● **CHALLENGE**: Restate, word for word, every line of the data.

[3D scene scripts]

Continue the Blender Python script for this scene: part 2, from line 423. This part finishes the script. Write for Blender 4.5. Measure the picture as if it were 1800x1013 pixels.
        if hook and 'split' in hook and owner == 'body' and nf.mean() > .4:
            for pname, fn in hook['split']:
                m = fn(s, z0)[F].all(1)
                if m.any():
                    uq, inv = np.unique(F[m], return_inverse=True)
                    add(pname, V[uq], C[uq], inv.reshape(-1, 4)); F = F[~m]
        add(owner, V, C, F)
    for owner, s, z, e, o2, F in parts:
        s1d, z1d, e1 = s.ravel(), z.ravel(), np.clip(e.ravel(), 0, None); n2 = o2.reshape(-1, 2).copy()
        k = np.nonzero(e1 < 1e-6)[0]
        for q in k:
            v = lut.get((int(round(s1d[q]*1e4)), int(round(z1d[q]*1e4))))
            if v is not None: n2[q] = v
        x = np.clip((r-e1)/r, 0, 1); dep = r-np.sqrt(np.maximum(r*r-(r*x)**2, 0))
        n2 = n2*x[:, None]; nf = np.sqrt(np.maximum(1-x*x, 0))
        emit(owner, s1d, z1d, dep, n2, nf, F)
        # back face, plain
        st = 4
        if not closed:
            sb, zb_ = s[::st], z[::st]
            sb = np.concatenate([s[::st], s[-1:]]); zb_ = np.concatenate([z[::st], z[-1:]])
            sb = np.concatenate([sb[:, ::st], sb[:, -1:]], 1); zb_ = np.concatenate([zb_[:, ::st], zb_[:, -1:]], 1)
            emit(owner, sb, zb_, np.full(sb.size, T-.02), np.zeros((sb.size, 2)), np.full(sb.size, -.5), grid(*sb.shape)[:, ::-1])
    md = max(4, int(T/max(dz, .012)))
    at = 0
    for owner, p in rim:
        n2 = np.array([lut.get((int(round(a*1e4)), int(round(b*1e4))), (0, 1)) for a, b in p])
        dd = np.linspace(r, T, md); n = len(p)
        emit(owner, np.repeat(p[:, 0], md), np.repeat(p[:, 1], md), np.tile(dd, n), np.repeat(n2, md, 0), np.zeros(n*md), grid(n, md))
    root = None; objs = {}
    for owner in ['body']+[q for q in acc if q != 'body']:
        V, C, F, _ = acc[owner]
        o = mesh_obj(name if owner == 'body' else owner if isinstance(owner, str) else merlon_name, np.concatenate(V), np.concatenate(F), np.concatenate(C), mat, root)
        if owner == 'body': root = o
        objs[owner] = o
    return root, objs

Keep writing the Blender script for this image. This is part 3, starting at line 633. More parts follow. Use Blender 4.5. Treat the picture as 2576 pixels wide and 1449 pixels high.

● **ANSWER TO THE EXERCISE**:
Continue the Blender Python script for this scene: part 2, from line 423. This part finishes the script. Write for Blender 4.5. Measure the picture as if it were 1800x1013 pixels.
        if hook and 'split' in hook and owner == 'body' and nf.mean() > .4:
            for pname, fn in hook['split']:
                m = fn(s, z0)[F].all(1)
                if m.any():
                    uq, inv = np.unique(F[m], return_inverse=True)
                    add(pname, V[uq], C[uq], inv.reshape(-1, 4)); F = F[~m]
        add(owner, V, C, F)
    for owner, s, z, e, o2, F in parts:
        s1d, z1d, e1 = s.ravel(), z.ravel(), np.clip(e.ravel(), 0, None); n2 = o2.reshape(-1, 2).copy()
        k = np.nonzero(e1 < 1e-6)[0]
        for q in k:
            v = lut.get((int(round(s1d[q]*1e4)), int(round(z1d[q]*1e4))))
            if v is not None: n2[q] = v
        x = np.clip((r-e1)/r, 0, 1); dep = r-np.sqrt(np.maximum(r*r-(r*x)**2, 0))
        n2 = n2*x[:, None]; nf = np.sqrt(np.maximum(1-x*x, 0))
        emit(owner, s1d, z1d, dep, n2, nf, F)
        # back face, plain
        st = 4
        if not closed:
            sb, zb_ = s[::st], z[::st]
            sb = np.concatenate([s[::st], s[-1:]]); zb_ = np.concatenate([z[::st], z[-1:]])
            sb = np.concatenate([sb[:, ::st], sb[:, -1:]], 1); zb_ = np.concatenate([zb_[:, ::st], zb_[:, -1:]], 1)
            emit(owner, sb, zb_, np.full(sb.size, T-.02), np.zeros((sb.size, 2)), np.full(sb.size, -.5), grid(*sb.shape)[:, ::-1])
    md = max(4, int(T/max(dz, .012)))
    at = 0
    for owner, p in rim:
        n2 = np.array([lut.get((int(round(a*1e4)), int(round(b*1e4))), (0, 1)) for a, b in p])
        dd = np.linspace(r, T, md); n = len(p)
        emit(owner, np.repeat(p[:, 0], md), np.repeat(p[:, 1], md), np.tile(dd, n), np.repeat(n2, md, 0), np.zeros(n*md), grid(n, md))
    root = None; objs = {}
    for owner in ['body']+[q for q in acc if q != 'body']:
        V, C, F, _ = acc[owner]
        o = mesh_obj(name if owner == 'body' else owner if isinstance(owner, str) else merlon_name, np.concatenate(V), np.concatenate(F), np.concatenate(C), mat, root)
        if owner == 'body': root = o
        objs[owner] = o
    return root, objs

Keep writing the Blender script for this image. This is part 3, starting at line 633. More parts follow. Use Blender 4.5. Treat the picture as 2576 pixels wide and 1449 pixels high.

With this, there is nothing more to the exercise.